Hier, retransmission sur Mezzo d’une Tosca, du Festival de printemps de Salzbourg : de belles voix, mais je vais chipoter sur la mise en scène (Michael Sturminger), le bizarre troisième acte, où interviennent, pendant l’ouverture, les enfants d’un collège (ceux qui chantent au premier acte dans l’église), ils se lèvent à 4 heures moins vingt du matin, font leur lit au cordeau pendant que l’un d’eux chante l’air habituellement confié à un pâtre, à propos des lumières de l’aube, puis, ils vont assister à l’exécution de Mario sur le toit du Château Saint-Ange ??? Bizarre, bizarre. Et la Tosca elle-même, au lieu de se jeter comme le veut le livret par-dessus le parapet du Château Saint-Ange, tire sur Scarpia (ou sur son fantôme ? puisqu’elle l’a tué au deuxième acte ) venu soudain sur ce toit, couvert de sang pour la viser et la tuer d’un coup de pistolet. Je n’ai pas vu l’intérêt de ces innovations. Il faut laisser à la Tosca l’initiative de sa propre mort. L’histoire est déjà assez triste sans qu’on en rajoute en contresens.

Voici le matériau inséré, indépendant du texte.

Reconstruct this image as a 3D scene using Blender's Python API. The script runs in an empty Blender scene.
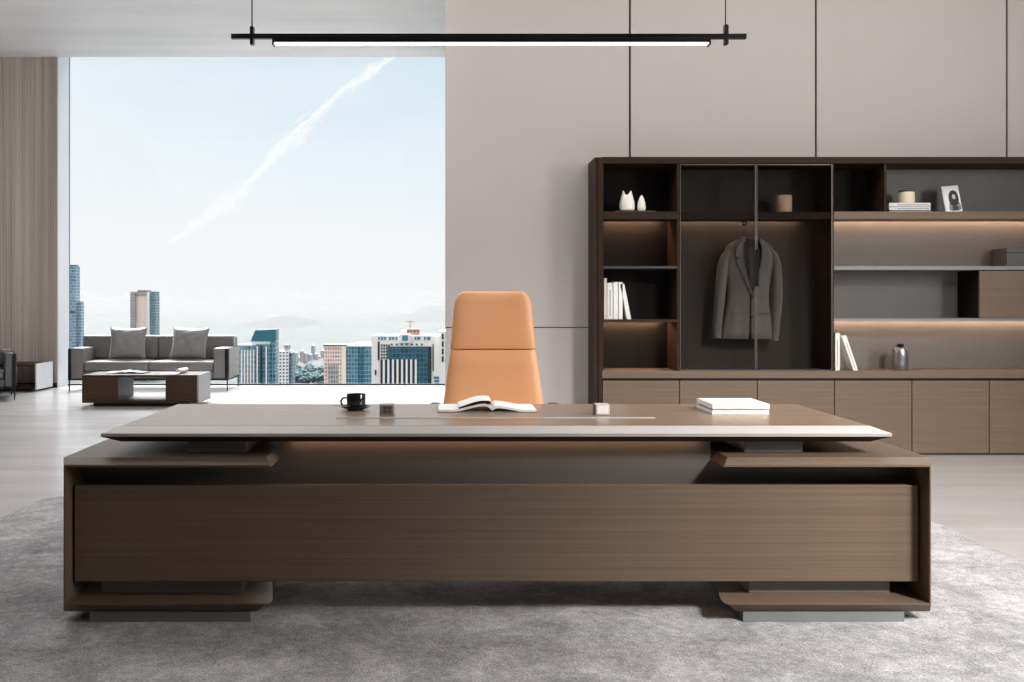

Les opéras du XIXe siècle sont un immense catalogue d’actions sinistres et programmées par le destin qui broie les individus : à l’exception de Fidelio, œuvre de résistance, montrant le triomphe de l’initiative, de la volonté et de l’amour, au service de la liberté. Comme, à l’heure qu’il est, Fidelio est le dernier opéra que j’ai vu mis en scène et en public, je trouve que le hasard, là, a bien fait les choses.

Oui, je sais, je radote un peu, avec ma musique. « Mais que faire en un gîte, à moins que l’on ne songe ? » ( La Fontaine) : j’avais écrit cette interrogation avec du vernis à ongles sur un abat-jour de ma chambre d’étudiante à Dijon il y a bien longtemps. Une amie avait répondu, avec le même vernis à ongles, « Chère Hélène, bien des choses. »

Par exemple, revenir à Beethoven, le 3e mouvement de la 9e. Et foncer à nouveau dans les Mémoires de guerre dont le style est toujours aussi captivant, entraînant, vif et précis. Je plonge donc avec un intérêt constant dans les difficultés et les actions du général de Gaulle, bien seul à Londres en juillet 1940. Comme cet ouvrage est énorme, j’en ai pour des jours et des jours.Je devrai même peut-être commander des bouquins de diversion, pour intercaler.

Blandans, vendredi 26 avril 1940

Là, le temps coule doucement dans les prés, pleins de fleurs jaunes. Sans histoire. Décompte insensible vers la catastrophe.

Anna, une Polonaise qui avait d’abord été embauchée comme cuisinière du temps de mon grand-père, s’était mariée en 1938 avec Constant, un autre Polonais immigré. Ils s’étaient installés à Domblans, où Constant travaillait dans la petite usine de bois derrière la gare. Ils avaient été naturalisés. Ils avaient eu une petite fille, que, en l’honneur de leur nouvelle patrie, ils avaient appelée Marianne, elle avait maintenant plus d’un an. Ils avaient parié sur l’avenir.

Anna montait de temps en temps jusqu’à Blandans faire les lessives qui prenaient du temps et de l’énergie, dans ce temps à grosses lessiveuses et à planche à laver ; elle amenait Marianne avec elle pour travailler, dans une voiture d’enfant qui avait dû être la mienne, Claudine et moi, on jouait avec elle sur la terrasse de la petite cuisine. On adorait Anna, elle était toujours souriante, quoi qu’elle fasse, quoi qu’il arrive ; elle parlait un français assez restreint, que nous comparions à celui des Polonais de la Comtesse de Ségur, dans L’Auberge de l’Ange gardien.